Quantas cabeças cortadas e explosivos detonados vale um clique de aprovação na comunidade virtual? Cálculo complexo. Diversas revoluções (micro e macro, armadas e floridas) explodem mundo afora. Tais revoluções são sujas, fedem, sangram. Em suma, não servem para a cibercultura, se forem tomadas como realmente são. Para serem aproveitadas telematicamente, devem ser transformadas em manchetes (texto e imagem). A assepsia do ciberespaço nos dá a impressão de que elevar uma notícia ou uma opinião sem decompô-la e acrescentar-lhe conteúdo crítico em nada influencia nas gargantas cortadas de egípcios. Ledo engano. A simples divulgação, a simples retificação, a simples negação, são modos extremamente eficientes de peneirar conteúdos mais emaranhados que seus phones de ouvido e mais férteis que o húmus amazônico, até que reste apenas a pureza de um sim e de um não.

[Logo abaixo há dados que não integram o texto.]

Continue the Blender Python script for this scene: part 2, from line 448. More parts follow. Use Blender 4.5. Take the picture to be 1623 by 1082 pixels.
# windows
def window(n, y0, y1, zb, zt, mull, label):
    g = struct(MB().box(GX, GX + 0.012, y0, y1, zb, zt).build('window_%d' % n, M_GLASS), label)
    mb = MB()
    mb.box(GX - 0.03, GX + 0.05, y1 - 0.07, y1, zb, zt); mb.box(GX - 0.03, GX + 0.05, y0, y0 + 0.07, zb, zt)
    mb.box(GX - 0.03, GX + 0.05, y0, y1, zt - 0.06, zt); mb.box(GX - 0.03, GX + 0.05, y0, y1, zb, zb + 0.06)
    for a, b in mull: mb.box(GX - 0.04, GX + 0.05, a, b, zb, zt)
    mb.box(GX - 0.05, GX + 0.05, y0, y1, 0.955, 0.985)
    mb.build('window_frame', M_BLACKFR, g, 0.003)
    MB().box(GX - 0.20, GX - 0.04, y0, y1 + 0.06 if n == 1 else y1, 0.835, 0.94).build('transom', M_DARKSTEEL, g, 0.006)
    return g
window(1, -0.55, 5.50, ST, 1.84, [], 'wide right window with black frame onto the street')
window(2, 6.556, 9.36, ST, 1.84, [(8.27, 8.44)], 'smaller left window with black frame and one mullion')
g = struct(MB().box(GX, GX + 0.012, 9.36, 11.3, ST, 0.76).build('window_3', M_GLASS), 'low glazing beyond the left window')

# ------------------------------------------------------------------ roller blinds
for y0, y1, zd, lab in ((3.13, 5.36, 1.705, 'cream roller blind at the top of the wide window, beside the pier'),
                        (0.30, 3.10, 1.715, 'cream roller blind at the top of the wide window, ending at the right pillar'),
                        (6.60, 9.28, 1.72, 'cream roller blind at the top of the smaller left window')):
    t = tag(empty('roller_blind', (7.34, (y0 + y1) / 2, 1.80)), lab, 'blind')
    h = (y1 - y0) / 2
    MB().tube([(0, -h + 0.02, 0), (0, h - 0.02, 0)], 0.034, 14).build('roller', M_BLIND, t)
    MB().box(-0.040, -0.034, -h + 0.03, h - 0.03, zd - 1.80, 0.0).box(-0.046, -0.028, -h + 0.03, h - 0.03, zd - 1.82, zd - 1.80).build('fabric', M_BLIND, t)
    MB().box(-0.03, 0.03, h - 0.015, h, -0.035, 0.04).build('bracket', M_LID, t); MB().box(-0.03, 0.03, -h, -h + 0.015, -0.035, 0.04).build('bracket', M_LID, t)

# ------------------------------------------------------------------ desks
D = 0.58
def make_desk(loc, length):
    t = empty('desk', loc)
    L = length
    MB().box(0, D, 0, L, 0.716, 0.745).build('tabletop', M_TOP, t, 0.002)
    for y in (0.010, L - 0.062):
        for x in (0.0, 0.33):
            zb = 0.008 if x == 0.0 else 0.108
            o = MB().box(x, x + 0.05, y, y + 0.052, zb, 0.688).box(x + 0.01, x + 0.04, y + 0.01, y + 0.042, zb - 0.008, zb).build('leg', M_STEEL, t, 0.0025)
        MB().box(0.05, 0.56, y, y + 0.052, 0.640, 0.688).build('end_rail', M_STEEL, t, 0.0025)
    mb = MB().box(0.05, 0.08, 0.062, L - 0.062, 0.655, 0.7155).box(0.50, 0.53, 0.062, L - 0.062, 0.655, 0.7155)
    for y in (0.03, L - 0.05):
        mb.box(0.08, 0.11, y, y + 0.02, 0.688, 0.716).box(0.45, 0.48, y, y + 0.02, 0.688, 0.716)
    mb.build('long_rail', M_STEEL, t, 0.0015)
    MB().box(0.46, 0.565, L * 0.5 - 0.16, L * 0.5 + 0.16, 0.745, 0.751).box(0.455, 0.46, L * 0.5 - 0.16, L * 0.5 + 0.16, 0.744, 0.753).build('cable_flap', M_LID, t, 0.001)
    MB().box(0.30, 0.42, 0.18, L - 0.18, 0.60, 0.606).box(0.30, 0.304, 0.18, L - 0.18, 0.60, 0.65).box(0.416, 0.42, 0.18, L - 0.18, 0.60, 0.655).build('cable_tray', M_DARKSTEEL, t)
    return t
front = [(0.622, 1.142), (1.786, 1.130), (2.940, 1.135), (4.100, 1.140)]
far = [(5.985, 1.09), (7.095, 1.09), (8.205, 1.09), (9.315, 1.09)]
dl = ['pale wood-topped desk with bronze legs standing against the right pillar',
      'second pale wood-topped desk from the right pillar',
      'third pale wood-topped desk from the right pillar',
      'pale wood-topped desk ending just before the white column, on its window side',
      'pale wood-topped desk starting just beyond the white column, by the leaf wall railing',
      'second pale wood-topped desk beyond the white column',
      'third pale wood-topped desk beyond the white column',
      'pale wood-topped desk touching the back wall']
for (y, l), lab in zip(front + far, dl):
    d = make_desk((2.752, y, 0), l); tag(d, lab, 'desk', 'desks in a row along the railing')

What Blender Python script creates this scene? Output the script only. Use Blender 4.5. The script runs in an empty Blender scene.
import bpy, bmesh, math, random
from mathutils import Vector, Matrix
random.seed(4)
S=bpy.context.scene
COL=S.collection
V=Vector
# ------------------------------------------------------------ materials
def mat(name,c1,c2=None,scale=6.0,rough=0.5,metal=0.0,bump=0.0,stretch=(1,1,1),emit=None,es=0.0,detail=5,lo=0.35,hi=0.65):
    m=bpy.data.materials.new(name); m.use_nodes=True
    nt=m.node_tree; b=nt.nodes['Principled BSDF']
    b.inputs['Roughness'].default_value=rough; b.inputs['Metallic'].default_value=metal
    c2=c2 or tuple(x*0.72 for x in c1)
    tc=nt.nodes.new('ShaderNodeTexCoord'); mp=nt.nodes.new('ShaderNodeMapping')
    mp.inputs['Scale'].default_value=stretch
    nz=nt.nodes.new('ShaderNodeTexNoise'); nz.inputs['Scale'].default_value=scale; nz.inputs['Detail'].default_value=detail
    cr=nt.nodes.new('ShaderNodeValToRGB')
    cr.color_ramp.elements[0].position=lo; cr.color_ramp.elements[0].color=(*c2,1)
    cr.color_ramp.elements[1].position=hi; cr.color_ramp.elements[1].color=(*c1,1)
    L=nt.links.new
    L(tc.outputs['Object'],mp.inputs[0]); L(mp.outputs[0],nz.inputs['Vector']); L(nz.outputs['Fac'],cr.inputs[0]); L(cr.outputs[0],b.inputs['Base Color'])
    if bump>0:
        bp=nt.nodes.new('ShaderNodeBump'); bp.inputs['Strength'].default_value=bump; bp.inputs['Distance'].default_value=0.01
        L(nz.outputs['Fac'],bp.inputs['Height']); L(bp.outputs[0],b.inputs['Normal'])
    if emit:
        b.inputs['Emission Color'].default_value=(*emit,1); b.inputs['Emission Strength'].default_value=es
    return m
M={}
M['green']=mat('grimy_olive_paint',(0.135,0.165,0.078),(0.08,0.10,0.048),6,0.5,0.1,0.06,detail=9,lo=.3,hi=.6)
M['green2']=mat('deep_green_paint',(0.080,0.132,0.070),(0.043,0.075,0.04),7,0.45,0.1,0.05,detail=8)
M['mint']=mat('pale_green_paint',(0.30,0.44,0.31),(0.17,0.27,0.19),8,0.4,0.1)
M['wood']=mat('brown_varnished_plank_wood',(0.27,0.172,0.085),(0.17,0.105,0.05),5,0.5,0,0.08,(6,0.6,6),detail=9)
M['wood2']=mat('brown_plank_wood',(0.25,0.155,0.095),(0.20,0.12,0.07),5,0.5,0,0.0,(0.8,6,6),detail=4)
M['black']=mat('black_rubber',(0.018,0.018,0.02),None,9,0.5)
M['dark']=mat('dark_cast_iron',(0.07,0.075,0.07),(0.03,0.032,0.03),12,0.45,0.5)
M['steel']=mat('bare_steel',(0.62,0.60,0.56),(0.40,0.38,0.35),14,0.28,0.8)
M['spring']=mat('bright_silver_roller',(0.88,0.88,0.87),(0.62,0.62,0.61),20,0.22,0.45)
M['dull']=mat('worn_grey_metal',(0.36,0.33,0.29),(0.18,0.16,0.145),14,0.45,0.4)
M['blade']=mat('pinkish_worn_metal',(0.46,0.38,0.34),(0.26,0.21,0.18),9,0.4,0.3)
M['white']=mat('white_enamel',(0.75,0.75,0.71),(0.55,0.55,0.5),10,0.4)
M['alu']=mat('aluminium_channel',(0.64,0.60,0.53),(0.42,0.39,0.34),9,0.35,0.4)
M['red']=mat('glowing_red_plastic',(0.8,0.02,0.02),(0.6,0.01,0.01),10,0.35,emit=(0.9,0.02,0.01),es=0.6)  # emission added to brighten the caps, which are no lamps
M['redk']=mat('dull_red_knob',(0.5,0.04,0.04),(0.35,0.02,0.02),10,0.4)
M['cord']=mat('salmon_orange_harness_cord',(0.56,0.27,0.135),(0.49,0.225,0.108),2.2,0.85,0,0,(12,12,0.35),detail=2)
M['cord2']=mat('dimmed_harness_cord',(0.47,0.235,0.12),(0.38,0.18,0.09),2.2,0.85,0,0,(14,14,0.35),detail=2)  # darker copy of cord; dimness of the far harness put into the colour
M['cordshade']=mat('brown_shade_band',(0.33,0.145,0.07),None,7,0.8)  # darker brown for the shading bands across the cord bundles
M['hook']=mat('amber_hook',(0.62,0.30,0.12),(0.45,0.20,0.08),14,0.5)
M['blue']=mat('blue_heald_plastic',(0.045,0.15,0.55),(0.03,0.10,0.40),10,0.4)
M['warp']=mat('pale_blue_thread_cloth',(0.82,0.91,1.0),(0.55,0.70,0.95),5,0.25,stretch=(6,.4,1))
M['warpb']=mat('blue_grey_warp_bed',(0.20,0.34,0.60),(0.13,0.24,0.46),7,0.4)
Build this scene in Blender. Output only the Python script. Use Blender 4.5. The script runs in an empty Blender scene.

Tristemente, essas são as vias de fato, como já mostrava a dupla “Brócolis” (Leandro Vieira e Mariana Meloni) em Hello (2003) <http://www.arteria8.net/&gt;. Ao acessar o pequeno vídeo em looping o espectador se depara com a imagem de uma mulher apavorada diante de uma mão armada. A pessoa que segura a arma encontra-se fora do quadro de filme. A mensagem que completa o vídeo diz “Oi. Isso é um novo jogo especial. Esse jogo é minha primeira obra. Você é o primeiro jogador. Espero que você goste”. A consequência é inevitável. Jamais deixará de ser uma brincadeira. E como em toda a brincadeira, a perversidade deve estar nos ossos.

Num mundo sem meio termo nem NDA, as alternativas <sim> e <não> reduzem-se a uma só, a qual é bem pior que a pura violência: a violência pura. Conclusão, a comunidade virtual é o purgatório dos terroristas cenográficos exterminados pelo Rambo. Sem dor, sem sangue, sem cheiro e com um mix 90’s+hipster_tribal+2000’s+soft_indie rolando na aba ao lado.